Sometimes, for me, it's easy to let the way "the world" thinks clog up my brain. It just kinda junks things up sometimes, and I have to remind myself to stay rooted & founded in the way that the Bible teaches me to approach the world around me, my own internal life and so much more.
One area in which this often comes up for me is in relating to others who are not believers, especially when they may be going through a hard time in their lives. For example, let's pretend I have a friend who is struggling financially. My imaginary friend's finances are in complete disarray, and her stress level is through the roof. If she's like most people, she hasn't frittered it away on anything particular; she's not a gambler or something dramatic like that. She just hasn't made great choices - again and again. (I can relate; this has, in my past, been an easy area for me to be sloppy in!)
Well, in my own life, my finances are stable and my heart is at peace around the topic of money. Sure, there are things I would love to be able to afford, but I don't worry about them or long for them in my heart. Instead, I rest contented, knowing I'm being taken care of, and stable because I've been a good steward of what He's given me. I've followed Biblical precepts and tithed faithfully for several years now. I'm in a good place.
So, here's where it can get tricky for me. And maybe this is only me! But, sometimes, I feel like I shouldn't say anything about that area of my life with my friend. Especially when something positive happens for me: an unexpected bonus at work, a tax refund larger than I'd expected, etc. I feel like it is "bragging" or rubbing it in her face.
Well, of course, there is a way to approach any positive thing in our lives that's gloating and boasting, and that is always to be avoided. But, there are also ways of sharing that are either just sharing the facts of what's new in life or giving praise to God for His goodness, providence and favor.

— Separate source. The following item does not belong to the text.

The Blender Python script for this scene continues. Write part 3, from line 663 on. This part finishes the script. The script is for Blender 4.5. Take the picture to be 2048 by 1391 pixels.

Sometimes, I have to admit, I might just keep my mouth shut around this particular friend. Why? Well, I guess my best answer is that "I don't want her to feel bad." Well, I read something that caught my attention anew the other day, and I felt a nudge from the Spirit saying that this was applicable in this way. I felt a realization & reminder that false humility is no better than arrogance and boasting.
Jesus said this:
"[It] is to my Father's glory, that you bear much fruit, showing yourselves to be my disciples." John 15:8 (NIV)
I found this to be such good and simple instruction. Of course (!), delivery is 99% of the issue. But, sharing with a humble heart and a kind spirit, I can show that the path of living that follows after the heart of Jesus and the will of God is not only good because He commands it, but also because in bearing much fruit (a natural by-product of living His way), I bring glory to Him!
I took a Bible study once that walked through a multitude of instances in the Bible in which God's glory is described as present in the situation, scenario or setting. The Bible teacher's conclusion, which I found to be very credible, was that God's glory is largely the way He makes Himself recognizable. So, with that context, consider what Jesus is saying. By showing myself as His disciple, and bearing much fruit, it's one of the ways God shows Himself to be present and to be who He is.
Well, of course this is a good thing! And, perhaps, most especially in the lives of those who are struggling! For myself, personally, I find that it is seldom the best approach to say, "Well, my life is great because I follow Jesus and found freedom and peace. You should try it!" So far, I haven't found myself in many (any?) situations in which I found that to be my most effective approach to witnessing. However, I have had times in my life where others have taken note of my joy, my peace and even my prosperity (in one manner of speaking or another). And when they inquire, I have one of the best opportunities for witnessing about His love & sacrifice that I could ever ask for!
So, just remember, a humble heart must be a precursor, yes. But, His faithfulness begets the fruit in our lives and to live this out loud brings Glory to HIM!